In solving linear differential equations like the one given in the mixing problem, we often employ the method of an integrating factor. This technique is particularly useful for first-order linear differential equations of the form \[ \frac{dy}{dt} + P(t)y = Q(t) \]where both \(P(t)\) and \(Q(t)\) are functions of \(t\). The integrating factor, denoted as \( \mu(t) \), is chosen such that it simplifies the equation when multiplied through. This factor is calculated as:\[ \mu(t)= e^{\int P(t) \, dt} \]For this exercise, the equation simplifies to: - \( P(t) = \frac{3}{100 + 2t} \) - Hence, \( \mu(t) = (100 + 2t)^{3/2} \)
Upon multiplying by the integrating factor, the left side of the equation becomes the derivative of a product, which is easier to integrate. This trick transforms a tricky problem into one that is more manageable mathematically.

The rate of change is a crucial concept in understanding how the amount of substance changes over time within a system, such as a tank in the mixing problem. In this context, we consider both the rate of influx and efflux of salt. The rate of change of the amount of salt in the tank can be represented as: - **Inflow Rate:** This is the rate at which salt enters the tank, computed as the product of the concentration of the incoming solution and its volumetric flow rate. For the given problem, it is \(0.4 \text{ kg/L} \times 5 \text{ L/min} = 2 \text{ kg/min} \). - **Outflow Rate:** This is determined by the concentration of salt in the tank multiplied by the outflow rate. At any time \(t\), the salt concentration in the tank is \(\frac{y(t)}{V(t)}\), where \(V(t)\) is the volume \(100 + 2t\). Hence, the outflow rate results in a rate equation of the form \( \frac{3y}{100 + 2t}\).The difference between these rates gives the overall rate of change of salt, expressed in the differential equation.

Initial conditions are vital when solving differential equations, as they allow us to determine the specific solution pertinent to a given physical scenario. Considerations for initial conditions can include starting concentrations, amounts, or quantities at a specific starting time, such as \(t = 0\).In this mixing problem, the initial condition is that the tank contains only water at the outset, which implies: - \( y(0) = 0 \)This given helps integrate the general solution for \(y(t)\) into a specific solution that reflects the actual situation within the tank. By substituting this initial condition into our equation, we solve for any constants that arise in the integration process, ensuring our model aligns with the physical reality of the situation.
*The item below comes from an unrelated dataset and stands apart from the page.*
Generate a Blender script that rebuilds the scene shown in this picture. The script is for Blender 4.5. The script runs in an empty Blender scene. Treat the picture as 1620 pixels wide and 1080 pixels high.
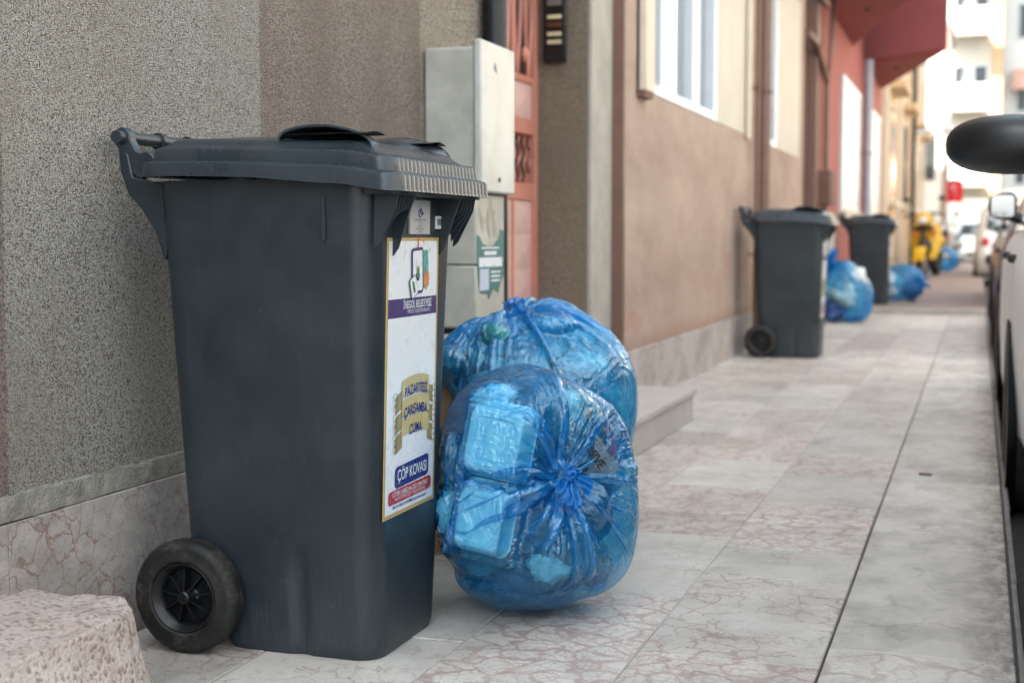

Mixing problems are classic examples of applications of linear differential equations in real-world scenarios. They involve solutions being mixed over time and form dynamic systems due to varying concentrations and volumes. In typical mixing problems, the key is to establish how material enters, alters, or exits from a system over time. In this problem: - **Volume Change:** The inflow (5 L/min) is greater than the outflow (3 L/min), meaning the volume is not constant unlike simpler problems. - **Concentration Calculation:** By determining the amount of salt after a certain time, like 20 minutes, we can find the resulting concentration by dividing the amount of salt by the total volume at that time (140 L in this case).
These problems require careful setting up of the differential equation based on changing rates and integrating factor methodologies to account for variable conditions over time.